Tracks range from the blistering noise stomp of “Order In The Court” — which received a video featuring twisted animations of Hieronymus Bosch paintings courtesy of Tzenos’ art school friend Lee Stringle (“He showed it to me and I was like “What the fuck, you made this?” because he’s never made a music video before”) — to the melodic shoegaze of “Highnote”. Then there’s “Are We Friends”, the pounding, industrial-influenced song that’s become a staple of the trio’s live set.

Hard Boiled Soft Boiled was released on Toronto’s Buzz Records, which is the label Tzenos co-owns with Ian Chai founded in 2011 at the now defunct Buzz Garage. “It’s completely snowballed into something none of us expected,” he says. “At the beginning it was kind of out of necessity. It’s been awesome to bring all our friends along with us and push other people’s bands that don’t really know how the system works because we had to learn the hard way.” Right now, there’s only a handful of bands on their roster, but 2014 releases from acts including The Beverlys, Greys, and Weaves have received attention from audiences and publications outside city (and country) limits.

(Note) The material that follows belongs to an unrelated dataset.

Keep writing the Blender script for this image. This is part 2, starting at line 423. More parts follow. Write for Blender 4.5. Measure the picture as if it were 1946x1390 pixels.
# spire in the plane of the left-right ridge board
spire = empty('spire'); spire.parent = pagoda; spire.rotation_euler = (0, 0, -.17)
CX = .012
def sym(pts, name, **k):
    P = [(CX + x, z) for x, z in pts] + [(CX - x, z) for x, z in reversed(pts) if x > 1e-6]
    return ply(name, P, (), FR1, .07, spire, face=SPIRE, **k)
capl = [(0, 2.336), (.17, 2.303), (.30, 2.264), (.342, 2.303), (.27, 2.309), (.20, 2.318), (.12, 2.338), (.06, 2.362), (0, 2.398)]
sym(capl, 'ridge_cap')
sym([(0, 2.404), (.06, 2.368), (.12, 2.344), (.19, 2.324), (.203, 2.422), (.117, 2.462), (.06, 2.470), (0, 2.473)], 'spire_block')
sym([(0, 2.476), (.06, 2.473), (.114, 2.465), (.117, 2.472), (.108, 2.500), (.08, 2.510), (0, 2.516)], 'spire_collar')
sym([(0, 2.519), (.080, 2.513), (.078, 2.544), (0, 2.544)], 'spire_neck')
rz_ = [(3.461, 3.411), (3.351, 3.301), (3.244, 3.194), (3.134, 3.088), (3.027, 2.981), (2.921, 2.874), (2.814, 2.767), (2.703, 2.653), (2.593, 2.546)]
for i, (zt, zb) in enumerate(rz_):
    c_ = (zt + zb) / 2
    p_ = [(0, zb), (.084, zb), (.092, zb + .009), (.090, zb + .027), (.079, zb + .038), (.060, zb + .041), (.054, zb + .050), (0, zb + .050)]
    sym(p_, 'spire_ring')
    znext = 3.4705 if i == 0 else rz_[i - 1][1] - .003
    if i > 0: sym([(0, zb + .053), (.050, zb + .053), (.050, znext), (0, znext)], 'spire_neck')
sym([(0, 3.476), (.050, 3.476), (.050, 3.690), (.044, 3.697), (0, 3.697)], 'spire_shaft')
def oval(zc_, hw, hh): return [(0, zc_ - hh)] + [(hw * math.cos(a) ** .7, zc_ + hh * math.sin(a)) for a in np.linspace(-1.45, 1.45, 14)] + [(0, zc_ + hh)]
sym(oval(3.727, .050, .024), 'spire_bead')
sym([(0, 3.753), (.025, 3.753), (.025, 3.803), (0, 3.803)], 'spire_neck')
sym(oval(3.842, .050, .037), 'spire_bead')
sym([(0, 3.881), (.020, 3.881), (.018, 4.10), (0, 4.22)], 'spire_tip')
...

Besides helping manage the fledging label, he also helped produce sludge-punk group HSY’s debut EP. Whale occasionally trades in his bass for drums with noise-pop trio Mexican Slang and Gibson plays in THIGHS. “We have an open mind if anybody wants to work with us,” says Tzenos. “Everybody’s going to benefit from it and not just us and that’s always been the mentality.”

This desire to collaborate with similarly-minded individuals and groups also recently lead to Odonis Odonis contributing their appropriately pulverizing version of Nirvana’s “Radio Friendly Unit Shifter” to an In Utero tribute album, curated by Canadian label Hand Drawn Dracula and members of Toronto bands The Wooden Sky and Greys.

While he was initially skeptical of the project, Tzenos says, “I couldn’t be happier with how it turned out. It unified a lot of different communities, there’s up-and-coming bands from basically every label on there and everybody put in a really solid effort.” He feels the city’s segregated cliques are starting to break down and that’s a positive for everyone.

“There’s enough room for everybody to do well. I feel that everybody should be pumping each other up, when Toronto is on the map, every band kind of goes with it.”